I retired 8 years ago, one of the best decisions I ever made. I was executive vp for a large Fortune 500 company. Very high stress, high anxiety, long hours but also high salary and bonus. 50 to 60+ hour weeks were the norm and lots of business travel which gets old quickly. I actually liked my job but it was just overwhelming in so many ways.
Told my wife I was retiring and she was ecstatic. A couple weeks after retirement she said I was a new person, happy, jovial, relaxed, no longer uptight, got my old personality back. I had numerous offers from various corporations but said no to all.
Had no desire to seek another job. I have so many interests that 24 hours a day is not enough time to pursue them all. I’m an avid fisherman, hunter, boater.

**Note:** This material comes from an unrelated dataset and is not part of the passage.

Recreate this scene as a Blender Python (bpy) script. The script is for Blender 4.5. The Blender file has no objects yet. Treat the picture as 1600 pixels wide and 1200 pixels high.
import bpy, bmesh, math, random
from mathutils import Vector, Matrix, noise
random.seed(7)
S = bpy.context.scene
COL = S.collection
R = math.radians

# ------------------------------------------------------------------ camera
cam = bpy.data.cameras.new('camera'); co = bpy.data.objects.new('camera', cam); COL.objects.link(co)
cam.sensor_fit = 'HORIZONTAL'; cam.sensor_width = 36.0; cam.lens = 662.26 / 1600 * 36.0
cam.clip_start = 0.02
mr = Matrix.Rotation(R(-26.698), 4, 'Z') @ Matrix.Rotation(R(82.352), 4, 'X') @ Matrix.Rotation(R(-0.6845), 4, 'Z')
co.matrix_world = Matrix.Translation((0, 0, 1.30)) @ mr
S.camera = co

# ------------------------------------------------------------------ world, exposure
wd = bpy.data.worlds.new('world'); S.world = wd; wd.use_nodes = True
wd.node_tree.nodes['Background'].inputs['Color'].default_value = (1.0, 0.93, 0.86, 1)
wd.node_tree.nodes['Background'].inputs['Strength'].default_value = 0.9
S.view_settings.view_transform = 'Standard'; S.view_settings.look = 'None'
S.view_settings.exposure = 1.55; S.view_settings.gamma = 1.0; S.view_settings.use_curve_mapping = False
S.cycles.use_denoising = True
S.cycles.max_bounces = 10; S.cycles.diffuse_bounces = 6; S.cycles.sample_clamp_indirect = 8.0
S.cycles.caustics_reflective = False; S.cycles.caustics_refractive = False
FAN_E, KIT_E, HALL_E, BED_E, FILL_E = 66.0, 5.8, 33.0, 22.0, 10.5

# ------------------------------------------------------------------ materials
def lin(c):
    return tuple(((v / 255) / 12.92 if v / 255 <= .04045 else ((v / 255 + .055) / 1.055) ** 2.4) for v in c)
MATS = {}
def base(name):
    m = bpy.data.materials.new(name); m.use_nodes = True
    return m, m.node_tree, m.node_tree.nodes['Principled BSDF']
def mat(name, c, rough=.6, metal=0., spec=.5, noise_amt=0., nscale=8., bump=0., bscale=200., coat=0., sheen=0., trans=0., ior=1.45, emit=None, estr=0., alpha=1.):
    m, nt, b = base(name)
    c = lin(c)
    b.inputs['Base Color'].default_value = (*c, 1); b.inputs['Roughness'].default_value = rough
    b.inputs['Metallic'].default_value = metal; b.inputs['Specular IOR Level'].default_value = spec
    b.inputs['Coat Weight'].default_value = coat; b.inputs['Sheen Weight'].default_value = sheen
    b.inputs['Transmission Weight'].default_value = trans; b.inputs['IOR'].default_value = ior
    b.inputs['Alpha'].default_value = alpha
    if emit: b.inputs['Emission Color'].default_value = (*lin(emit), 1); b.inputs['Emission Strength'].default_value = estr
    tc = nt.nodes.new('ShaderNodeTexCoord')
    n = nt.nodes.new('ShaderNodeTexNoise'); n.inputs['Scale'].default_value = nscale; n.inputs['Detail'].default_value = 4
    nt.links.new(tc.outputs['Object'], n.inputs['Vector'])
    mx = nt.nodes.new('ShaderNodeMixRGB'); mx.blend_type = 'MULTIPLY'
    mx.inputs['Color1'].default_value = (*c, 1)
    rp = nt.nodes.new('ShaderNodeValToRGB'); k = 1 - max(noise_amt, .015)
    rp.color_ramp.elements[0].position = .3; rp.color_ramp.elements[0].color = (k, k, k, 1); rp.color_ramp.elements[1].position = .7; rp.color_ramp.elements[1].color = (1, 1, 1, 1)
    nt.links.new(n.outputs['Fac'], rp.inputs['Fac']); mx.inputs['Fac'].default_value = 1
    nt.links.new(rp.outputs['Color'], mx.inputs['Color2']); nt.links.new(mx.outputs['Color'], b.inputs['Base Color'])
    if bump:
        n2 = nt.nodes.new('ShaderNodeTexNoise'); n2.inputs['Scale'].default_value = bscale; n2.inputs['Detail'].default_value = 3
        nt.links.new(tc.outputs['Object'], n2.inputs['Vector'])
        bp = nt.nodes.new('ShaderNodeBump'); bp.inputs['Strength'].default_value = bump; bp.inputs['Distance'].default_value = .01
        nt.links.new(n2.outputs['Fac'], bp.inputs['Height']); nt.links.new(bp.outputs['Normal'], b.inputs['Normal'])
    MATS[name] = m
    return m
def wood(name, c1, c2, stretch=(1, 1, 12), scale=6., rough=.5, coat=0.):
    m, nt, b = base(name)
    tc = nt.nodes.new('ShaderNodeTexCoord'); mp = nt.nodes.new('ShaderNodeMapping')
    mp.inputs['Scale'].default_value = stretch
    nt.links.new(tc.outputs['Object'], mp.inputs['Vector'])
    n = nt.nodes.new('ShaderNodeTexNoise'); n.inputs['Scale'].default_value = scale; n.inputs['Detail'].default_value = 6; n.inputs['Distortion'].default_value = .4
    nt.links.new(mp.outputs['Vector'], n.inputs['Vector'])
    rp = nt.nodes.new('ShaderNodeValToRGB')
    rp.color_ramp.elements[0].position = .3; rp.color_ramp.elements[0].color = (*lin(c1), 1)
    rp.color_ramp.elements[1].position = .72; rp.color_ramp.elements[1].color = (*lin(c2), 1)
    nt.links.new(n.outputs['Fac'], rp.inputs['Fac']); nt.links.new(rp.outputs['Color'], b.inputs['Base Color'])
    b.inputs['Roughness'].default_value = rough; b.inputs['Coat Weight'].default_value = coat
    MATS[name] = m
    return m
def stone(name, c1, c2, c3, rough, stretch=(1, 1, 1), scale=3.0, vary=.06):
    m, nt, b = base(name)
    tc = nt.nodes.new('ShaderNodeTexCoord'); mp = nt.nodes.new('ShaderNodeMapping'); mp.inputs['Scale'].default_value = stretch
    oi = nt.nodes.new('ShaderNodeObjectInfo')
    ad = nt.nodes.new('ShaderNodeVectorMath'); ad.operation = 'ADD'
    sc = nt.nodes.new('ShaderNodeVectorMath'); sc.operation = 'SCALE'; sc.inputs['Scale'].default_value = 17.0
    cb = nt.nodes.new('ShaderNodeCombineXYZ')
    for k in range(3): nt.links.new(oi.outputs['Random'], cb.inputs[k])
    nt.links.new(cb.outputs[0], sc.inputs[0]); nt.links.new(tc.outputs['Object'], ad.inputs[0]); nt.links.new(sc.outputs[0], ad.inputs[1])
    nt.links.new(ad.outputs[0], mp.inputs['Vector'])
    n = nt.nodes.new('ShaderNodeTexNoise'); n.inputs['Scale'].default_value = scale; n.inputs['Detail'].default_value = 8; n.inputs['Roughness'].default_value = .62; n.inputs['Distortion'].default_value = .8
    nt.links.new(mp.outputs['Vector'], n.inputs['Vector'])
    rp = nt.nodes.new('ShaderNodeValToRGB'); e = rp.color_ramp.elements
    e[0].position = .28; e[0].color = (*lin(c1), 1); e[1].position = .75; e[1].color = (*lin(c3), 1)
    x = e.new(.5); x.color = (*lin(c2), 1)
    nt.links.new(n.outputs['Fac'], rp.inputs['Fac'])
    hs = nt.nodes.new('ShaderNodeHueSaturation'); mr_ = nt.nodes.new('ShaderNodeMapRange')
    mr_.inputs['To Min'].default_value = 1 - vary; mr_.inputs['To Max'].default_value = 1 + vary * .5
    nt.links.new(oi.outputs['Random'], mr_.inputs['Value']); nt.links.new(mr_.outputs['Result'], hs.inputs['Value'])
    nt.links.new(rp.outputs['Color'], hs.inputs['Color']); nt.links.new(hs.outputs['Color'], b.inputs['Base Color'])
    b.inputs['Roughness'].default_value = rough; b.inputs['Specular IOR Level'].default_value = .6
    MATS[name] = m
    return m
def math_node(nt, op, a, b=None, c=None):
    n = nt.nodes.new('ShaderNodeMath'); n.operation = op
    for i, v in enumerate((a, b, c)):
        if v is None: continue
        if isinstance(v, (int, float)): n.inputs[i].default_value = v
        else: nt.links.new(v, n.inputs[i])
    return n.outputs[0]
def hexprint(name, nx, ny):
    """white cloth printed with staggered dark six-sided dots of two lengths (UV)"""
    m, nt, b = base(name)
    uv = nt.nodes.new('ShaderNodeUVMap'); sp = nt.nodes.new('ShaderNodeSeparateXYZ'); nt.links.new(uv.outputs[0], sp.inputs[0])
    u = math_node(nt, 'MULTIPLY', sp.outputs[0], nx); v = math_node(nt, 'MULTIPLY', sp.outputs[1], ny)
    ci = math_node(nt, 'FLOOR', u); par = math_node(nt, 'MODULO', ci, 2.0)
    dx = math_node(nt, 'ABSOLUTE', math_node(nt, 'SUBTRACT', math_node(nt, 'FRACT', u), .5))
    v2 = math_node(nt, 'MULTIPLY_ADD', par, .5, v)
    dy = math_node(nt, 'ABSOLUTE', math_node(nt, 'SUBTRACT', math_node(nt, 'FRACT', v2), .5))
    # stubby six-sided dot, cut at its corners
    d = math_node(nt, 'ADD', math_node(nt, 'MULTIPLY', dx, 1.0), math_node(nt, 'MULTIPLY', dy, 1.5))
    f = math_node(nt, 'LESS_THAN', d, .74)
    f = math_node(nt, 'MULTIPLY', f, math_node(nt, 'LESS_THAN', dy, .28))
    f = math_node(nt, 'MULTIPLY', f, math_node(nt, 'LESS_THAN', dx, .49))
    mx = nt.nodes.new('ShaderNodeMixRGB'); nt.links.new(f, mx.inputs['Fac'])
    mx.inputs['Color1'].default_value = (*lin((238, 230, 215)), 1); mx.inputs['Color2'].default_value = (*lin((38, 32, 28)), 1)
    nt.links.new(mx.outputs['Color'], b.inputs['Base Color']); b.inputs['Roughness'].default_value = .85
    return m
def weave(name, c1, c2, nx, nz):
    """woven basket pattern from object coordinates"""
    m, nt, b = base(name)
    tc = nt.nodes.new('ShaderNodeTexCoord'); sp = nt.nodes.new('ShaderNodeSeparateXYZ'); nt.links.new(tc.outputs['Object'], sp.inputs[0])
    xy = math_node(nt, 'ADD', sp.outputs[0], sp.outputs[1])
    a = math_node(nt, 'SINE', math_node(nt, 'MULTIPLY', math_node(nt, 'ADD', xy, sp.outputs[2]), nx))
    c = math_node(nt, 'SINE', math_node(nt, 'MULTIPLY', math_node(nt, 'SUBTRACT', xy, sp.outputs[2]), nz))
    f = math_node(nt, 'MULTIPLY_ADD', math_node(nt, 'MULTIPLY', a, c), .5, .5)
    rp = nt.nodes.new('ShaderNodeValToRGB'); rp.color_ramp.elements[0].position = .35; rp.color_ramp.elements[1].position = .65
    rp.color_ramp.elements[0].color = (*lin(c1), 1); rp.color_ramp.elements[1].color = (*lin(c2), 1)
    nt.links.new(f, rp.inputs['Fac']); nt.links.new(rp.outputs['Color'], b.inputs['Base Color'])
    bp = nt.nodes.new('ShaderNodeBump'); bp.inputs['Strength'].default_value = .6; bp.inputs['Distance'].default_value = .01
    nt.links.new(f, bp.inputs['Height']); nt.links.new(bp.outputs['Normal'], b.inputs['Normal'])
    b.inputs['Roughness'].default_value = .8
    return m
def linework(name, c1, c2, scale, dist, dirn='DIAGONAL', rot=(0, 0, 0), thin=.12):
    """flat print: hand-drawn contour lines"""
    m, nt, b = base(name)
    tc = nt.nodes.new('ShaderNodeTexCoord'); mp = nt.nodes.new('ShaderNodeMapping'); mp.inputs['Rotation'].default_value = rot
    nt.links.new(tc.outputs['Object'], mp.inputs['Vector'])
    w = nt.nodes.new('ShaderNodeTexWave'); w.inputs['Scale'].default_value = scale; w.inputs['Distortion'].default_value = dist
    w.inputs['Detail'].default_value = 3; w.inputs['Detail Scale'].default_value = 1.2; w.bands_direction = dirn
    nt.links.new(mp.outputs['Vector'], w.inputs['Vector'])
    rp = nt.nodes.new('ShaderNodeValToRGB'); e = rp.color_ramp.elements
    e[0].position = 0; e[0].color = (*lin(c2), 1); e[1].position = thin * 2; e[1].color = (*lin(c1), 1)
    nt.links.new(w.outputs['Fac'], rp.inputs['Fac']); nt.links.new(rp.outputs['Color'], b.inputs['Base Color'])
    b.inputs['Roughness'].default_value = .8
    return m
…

I love gardening (growing my vegetable garden), reading, seeing movies, dozens of social activities. We travel numerous times a year around the states and the world. And the list goes on and on. We planned our retirement financially well so no problems there. We actually have more after tax income than when I was working.

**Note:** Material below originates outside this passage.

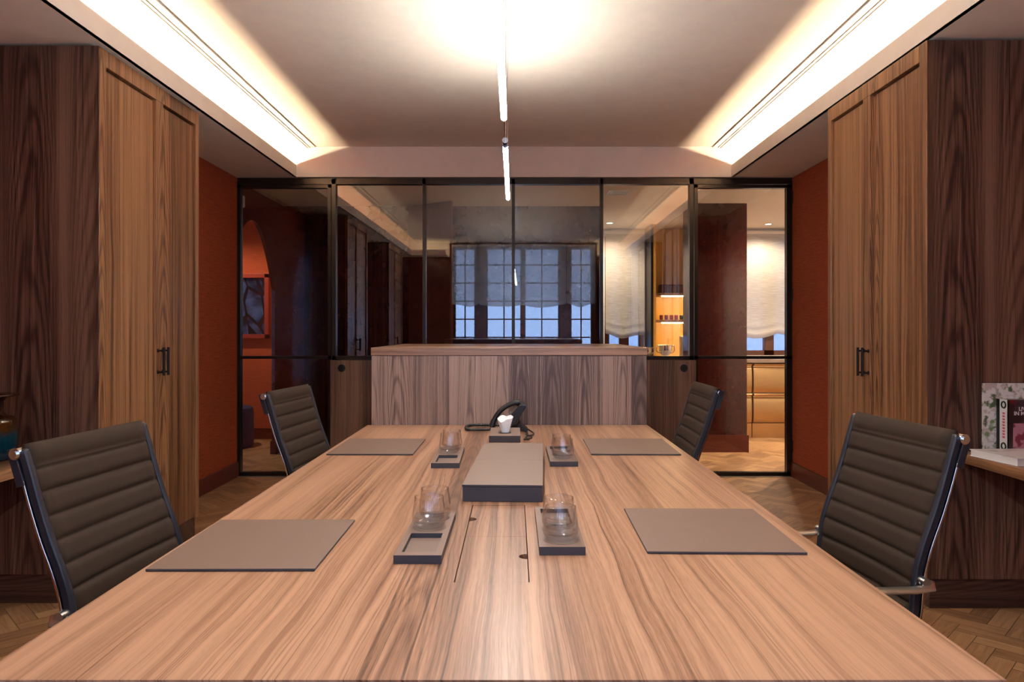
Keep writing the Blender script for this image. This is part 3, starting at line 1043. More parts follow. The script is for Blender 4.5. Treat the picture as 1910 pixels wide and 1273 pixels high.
ch = place(None, -1.012, 1.705, 0.034, 0.402, True, 'brown ribbed office chair at the near left of the table, beside the left wardrobe')
place(ch, 1.030, 1.908, -0.050, 0.428, False, 'brown ribbed office chair at the near right of the table, with polished armrest showing')
place(ch, -0.947, 3.005, 0.039, 0.373, True, 'brown ribbed office chair at the far left, in front of the left glass door')
place(ch, 0.845, 3.180, 0.0085, 0.469, False, 'brown ribbed office chair at the far right, in front of the right glass door')

# ------------------------------------------------------------------ things on the table
Z0 = TZ + 0.0004


def desk_pad(x0, x1, y0, y1, rz, label):
    cx, cy = (x0 + x1) / 2, (y0 + y1) / 2
    hx, hy = (x1 - x0) / 2, (y1 - y0) / 2
    o = obj('desk_pad', boxes((-hx, hx, -hy, hy, 0, 0.0055)), M['leather'], bevel=0.0012)
    o.location = (cx, cy, Z0)
    o.rotation_euler = (0, 0, rz)
    shade_sides(o, M['leather_shade'])
    tag(o, label, 'desk pad', 'taupe leather desk pads')


desk_pad(-0.722, -0.392, 1.395, 1.760, 0.008, 'taupe leather desk pad in front of the near left chair')
desk_pad(0.283, 0.618, 1.502, 1.870, -0.02, 'taupe leather desk pad in front of the near right chair')
desk_pad(-0.712, -0.385, 2.70, 3.086, -0.0, 'taupe leather desk pad in front of the far left chair')
desk_pad(0.292, 0.632, 2.70, 3.086, -0.015, 'taupe leather desk pad in front of the far right chair')


def make_tray(label):
    """leather coaster tray: one rectangular recess at the -y end, two round ones behind"""
    t = thing('coaster_tray', label, 'tray', (0, 0, 0), group='leather coaster trays')
    hw, hl, h = 0.0485, 0.172, 0.0175
    bm = boxes((-hw, hw, -hl, hl, 0, 0.006))
    # top plate with a real rectangular hole
    rx0, rx1, ry0, ry1 = -0.035, 0.035, -hl + 0.022, -hl + 0.158
    for b in ((-hw, rx0, -hl, hl), (rx1, hw, -hl, hl), (rx0, rx1, -hl, ry0), (rx0, rx1, ry1, hl)):
        mbox(bm, *b, 0.0055, h)
    shade_sides(obj('tray_body', bm, M['leather'], t), M['leather_shade'])
    obj('recess_mat', boxes((rx0, rx1, ry0, ry1, 0.006, 0.0068)), M['leather_in'], t)
    for yy in (0.035, 0.119):
        bm = bmesh.new()
        ring = [(0.0385 * math.cos(2 * PI * k / 36), yy + 0.0385 * math.sin(2 * PI * k / 36)) for k in range(36)]
        mprism(bm, ring, 'z', h - 0.001, h + 0.0006)
        obj('round_mat', bm, M['leather_in'], t, smooth=SM)
    return t


tr = make_tray('taupe leather coaster tray near left, empty slot towards the viewer')
tr.location = (-0.196, 1.612, Z0)
dup(tr, (0.100, 1.668, Z0), PI, 'taupe leather coaster tray near right, beside the cable hatch, glasses at its near end')
dup(tr, (-0.2415, 2.618, Z0), 0.02, 'taupe leather coaster tray far left, empty slot towards the viewer')
dup(tr, (0.1715, 2.648, Z0), PI, 'taupe leather coaster tray far right, glasses at its near end')

TUM = [(0, 0.0), (0.024, 0.0), (0.030, 0.002), (0.0355, 0.008), (0.0392, 0.017), (0.0392, 0.024), (0.0372, 0.042), (0.0345, 0.060), (0.0330, 0.0715), (0.0322, 0.0722), (0.0315, 0.0715), (0.0330, 0.060), (0.0356, 0.042), (0.0374, 0.025), (0.0368, 0.018), (0.030, 0.0125), (0.015, 0.0108), (0, 0.0105)]
bm = bmesh.new()
mlathe(bm, TUM, seg=48)
gl_o = obj('water_glass', bm, M['glass_wall'], smooth=True)
gl_o.data.materials.append(M['glass_base'])
for p in gl_o.data.polygons:
    if max(gl_o.data.vertices[v].co.z for v in p.vertices) < 0.0186:
        p.material_index = 1
gl = tag(gl_o, 'clear tumbler', 'glass', 'tumblers on the coaster trays')
gz = Z0 + 0.0175 + 0.0009
first = True
for x, y, lab in ((-0.197, 1.645, 'clear tumbler on the near left tray, next to the empty slot'), (-0.193, 1.731, 'clear tumbler at the far end of the near left tray'),
                  (0.100, 1.552, 'clear tumbler at the near end of the near right tray'), (0.101, 1.636, 'clear tumbler second from the viewer on the near right tray'),
                  (-0.242, 2.655, 'clear tumbler on the far left tray, next to the empty slot'), (-0.240, 2.739, 'clear tumbler at the far end of the far left tray'),
                  (0.1715, 2.530, 'clear tumbler at the near end of the far right tray'), (0.172, 2.615, 'clear tumbler second from the viewer on the far right tray')):
    o = gl if first else gl.copy()
    if not first:
        COL.objects.link(o)
    first = False
    o.location = (x, y, gz)
    o['label'] = lab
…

I think one of the keys to a happy retirement is having interests and hobbies and real plans of things you plan to do. I find people who don’t have these generally are not happy in retirement. I have a friend and neighbor who retired as a VP/CFO from a large engineering company. Really had no hobbies or outside interests. After 2 years he was back working as VP of operations for another engineering firm. He just turned 70 and has been back working for 3.5 years now. And that’s just fine but it’s not for me.
As I tell people I’d rather watch paint dry than go back to work.